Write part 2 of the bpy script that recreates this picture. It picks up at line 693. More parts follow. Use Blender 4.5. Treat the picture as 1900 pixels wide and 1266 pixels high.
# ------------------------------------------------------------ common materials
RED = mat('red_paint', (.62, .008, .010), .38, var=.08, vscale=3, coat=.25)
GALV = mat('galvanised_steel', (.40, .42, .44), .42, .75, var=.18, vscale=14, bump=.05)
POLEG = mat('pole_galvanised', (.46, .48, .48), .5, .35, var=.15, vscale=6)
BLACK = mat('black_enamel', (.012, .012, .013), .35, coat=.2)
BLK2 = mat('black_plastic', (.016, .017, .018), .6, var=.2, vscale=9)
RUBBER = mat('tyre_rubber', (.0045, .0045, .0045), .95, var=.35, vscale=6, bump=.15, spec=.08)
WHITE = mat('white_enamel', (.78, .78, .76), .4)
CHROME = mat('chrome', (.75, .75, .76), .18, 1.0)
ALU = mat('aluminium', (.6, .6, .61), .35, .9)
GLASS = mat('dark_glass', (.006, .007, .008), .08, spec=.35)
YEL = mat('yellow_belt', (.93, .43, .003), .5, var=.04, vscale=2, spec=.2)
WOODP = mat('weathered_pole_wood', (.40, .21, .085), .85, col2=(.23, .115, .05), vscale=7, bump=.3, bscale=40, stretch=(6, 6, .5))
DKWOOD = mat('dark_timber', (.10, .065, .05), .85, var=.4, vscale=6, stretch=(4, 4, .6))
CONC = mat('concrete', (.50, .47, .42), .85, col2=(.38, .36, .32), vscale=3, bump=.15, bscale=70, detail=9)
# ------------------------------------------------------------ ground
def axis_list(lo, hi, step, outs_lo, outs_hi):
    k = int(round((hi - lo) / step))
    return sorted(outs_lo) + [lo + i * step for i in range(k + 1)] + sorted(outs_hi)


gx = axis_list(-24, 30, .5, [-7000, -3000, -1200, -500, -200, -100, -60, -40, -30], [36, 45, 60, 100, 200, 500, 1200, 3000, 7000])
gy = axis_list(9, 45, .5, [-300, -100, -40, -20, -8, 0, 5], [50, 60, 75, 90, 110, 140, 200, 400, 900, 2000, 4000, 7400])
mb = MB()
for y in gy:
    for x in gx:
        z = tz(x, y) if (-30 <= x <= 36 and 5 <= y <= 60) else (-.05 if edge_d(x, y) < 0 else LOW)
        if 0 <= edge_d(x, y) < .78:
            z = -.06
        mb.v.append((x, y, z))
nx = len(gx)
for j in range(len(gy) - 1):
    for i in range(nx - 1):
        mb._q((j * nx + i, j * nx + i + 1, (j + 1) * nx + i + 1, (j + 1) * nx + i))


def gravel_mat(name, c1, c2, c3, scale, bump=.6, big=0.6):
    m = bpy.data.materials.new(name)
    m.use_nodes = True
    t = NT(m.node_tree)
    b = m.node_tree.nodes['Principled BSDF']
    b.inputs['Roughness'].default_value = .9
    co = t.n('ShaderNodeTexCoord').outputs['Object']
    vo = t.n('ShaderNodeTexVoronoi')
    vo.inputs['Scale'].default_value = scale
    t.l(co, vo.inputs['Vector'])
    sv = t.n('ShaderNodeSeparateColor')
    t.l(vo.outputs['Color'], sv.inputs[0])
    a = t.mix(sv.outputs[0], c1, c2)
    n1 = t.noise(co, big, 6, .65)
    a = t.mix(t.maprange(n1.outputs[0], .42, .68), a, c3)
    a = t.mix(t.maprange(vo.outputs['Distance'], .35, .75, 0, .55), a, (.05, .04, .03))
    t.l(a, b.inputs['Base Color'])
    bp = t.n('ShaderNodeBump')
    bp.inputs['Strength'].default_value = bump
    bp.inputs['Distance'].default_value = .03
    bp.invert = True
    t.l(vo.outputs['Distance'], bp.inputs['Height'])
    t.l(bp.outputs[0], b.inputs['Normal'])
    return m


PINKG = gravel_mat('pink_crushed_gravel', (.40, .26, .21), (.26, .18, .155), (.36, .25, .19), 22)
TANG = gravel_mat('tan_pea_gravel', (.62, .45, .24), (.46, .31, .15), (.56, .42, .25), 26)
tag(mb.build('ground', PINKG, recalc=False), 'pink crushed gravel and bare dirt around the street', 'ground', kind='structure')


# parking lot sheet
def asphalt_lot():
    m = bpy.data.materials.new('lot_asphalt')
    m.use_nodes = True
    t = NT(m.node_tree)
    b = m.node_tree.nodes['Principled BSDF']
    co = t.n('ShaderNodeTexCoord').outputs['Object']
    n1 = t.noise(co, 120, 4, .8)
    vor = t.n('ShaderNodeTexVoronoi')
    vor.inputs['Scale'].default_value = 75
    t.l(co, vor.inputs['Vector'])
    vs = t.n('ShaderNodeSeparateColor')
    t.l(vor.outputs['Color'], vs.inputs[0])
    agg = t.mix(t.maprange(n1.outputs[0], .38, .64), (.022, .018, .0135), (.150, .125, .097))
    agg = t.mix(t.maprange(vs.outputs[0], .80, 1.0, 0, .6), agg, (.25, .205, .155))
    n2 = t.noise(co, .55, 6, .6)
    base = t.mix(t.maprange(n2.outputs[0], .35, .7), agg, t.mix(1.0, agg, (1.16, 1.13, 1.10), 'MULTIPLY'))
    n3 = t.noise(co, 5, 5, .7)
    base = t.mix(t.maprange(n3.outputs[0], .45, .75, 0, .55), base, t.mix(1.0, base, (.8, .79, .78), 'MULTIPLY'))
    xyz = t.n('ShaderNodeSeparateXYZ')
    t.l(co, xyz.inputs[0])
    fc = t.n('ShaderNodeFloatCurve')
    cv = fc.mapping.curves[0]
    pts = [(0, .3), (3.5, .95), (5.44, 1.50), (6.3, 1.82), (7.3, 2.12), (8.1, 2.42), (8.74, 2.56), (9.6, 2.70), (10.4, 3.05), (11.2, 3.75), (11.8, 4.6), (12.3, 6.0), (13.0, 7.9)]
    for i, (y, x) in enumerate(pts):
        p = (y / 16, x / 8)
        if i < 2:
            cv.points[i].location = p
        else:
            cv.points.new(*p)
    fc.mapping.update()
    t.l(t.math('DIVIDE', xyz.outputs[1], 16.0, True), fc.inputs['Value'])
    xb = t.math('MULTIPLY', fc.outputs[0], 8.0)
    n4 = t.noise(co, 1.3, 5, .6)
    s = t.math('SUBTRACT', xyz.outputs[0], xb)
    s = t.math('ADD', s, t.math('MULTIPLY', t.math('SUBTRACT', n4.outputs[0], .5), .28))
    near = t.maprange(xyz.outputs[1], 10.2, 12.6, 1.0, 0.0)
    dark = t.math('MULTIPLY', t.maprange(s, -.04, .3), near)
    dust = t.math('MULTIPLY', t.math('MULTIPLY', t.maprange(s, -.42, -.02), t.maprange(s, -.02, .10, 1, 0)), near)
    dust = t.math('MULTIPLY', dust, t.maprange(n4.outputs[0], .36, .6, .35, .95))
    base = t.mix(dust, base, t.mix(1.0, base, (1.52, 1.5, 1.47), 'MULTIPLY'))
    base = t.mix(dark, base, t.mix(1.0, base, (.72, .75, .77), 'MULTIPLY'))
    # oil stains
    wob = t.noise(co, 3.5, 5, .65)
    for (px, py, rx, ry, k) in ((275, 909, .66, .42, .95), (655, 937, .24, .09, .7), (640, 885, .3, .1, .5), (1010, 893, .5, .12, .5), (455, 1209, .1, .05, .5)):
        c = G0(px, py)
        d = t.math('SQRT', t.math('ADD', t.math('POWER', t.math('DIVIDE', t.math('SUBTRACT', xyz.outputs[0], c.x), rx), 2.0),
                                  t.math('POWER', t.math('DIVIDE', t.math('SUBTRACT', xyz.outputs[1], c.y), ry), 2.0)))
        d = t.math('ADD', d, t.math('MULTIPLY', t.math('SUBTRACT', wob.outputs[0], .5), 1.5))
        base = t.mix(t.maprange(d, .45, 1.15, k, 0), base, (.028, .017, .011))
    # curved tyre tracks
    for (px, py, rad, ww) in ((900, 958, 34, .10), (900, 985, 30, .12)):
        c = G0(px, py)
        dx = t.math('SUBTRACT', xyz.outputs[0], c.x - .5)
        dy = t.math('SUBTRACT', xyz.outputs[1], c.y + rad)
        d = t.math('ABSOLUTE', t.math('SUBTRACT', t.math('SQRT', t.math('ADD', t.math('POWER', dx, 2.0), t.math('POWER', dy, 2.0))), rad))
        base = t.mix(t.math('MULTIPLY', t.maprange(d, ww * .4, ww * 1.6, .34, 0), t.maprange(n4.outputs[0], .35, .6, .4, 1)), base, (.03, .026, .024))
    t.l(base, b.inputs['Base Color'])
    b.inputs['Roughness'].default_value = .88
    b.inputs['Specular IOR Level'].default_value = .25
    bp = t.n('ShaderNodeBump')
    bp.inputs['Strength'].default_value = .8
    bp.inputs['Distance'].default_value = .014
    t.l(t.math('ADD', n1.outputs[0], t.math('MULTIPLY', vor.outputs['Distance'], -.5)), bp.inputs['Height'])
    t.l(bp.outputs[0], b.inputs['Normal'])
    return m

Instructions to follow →
Please print exactly what appears from the first line of the data through the line with "return sorted(outs_lo) +", including both of those lines and nothing past them.

Output of the task →
Write part 2 of the bpy script that recreates this picture. It picks up at line 693. More parts follow. Use Blender 4.5. Treat the picture as 1900 pixels wide and 1266 pixels high.
# ------------------------------------------------------------ common materials
RED = mat('red_paint', (.62, .008, .010), .38, var=.08, vscale=3, coat=.25)
GALV = mat('galvanised_steel', (.40, .42, .44), .42, .75, var=.18, vscale=14, bump=.05)
POLEG = mat('pole_galvanised', (.46, .48, .48), .5, .35, var=.15, vscale=6)
BLACK = mat('black_enamel', (.012, .012, .013), .35, coat=.2)
BLK2 = mat('black_plastic', (.016, .017, .018), .6, var=.2, vscale=9)
RUBBER = mat('tyre_rubber', (.0045, .0045, .0045), .95, var=.35, vscale=6, bump=.15, spec=.08)
WHITE = mat('white_enamel', (.78, .78, .76), .4)
CHROME = mat('chrome', (.75, .75, .76), .18, 1.0)
ALU = mat('aluminium', (.6, .6, .61), .35, .9)
GLASS = mat('dark_glass', (.006, .007, .008), .08, spec=.35)
YEL = mat('yellow_belt', (.93, .43, .003), .5, var=.04, vscale=2, spec=.2)
WOODP = mat('weathered_pole_wood', (.40, .21, .085), .85, col2=(.23, .115, .05), vscale=7, bump=.3, bscale=40, stretch=(6, 6, .5))
DKWOOD = mat('dark_timber', (.10, .065, .05), .85, var=.4, vscale=6, stretch=(4, 4, .6))
CONC = mat('concrete', (.50, .47, .42), .85, col2=(.38, .36, .32), vscale=3, bump=.15, bscale=70, detail=9)
# ------------------------------------------------------------ ground
def axis_list(lo, hi, step, outs_lo, outs_hi):
    k = int(round((hi - lo) / step))
    return sorted(outs_lo) + [lo + i * step for i in range(k + 1)] + sorted(outs_hi)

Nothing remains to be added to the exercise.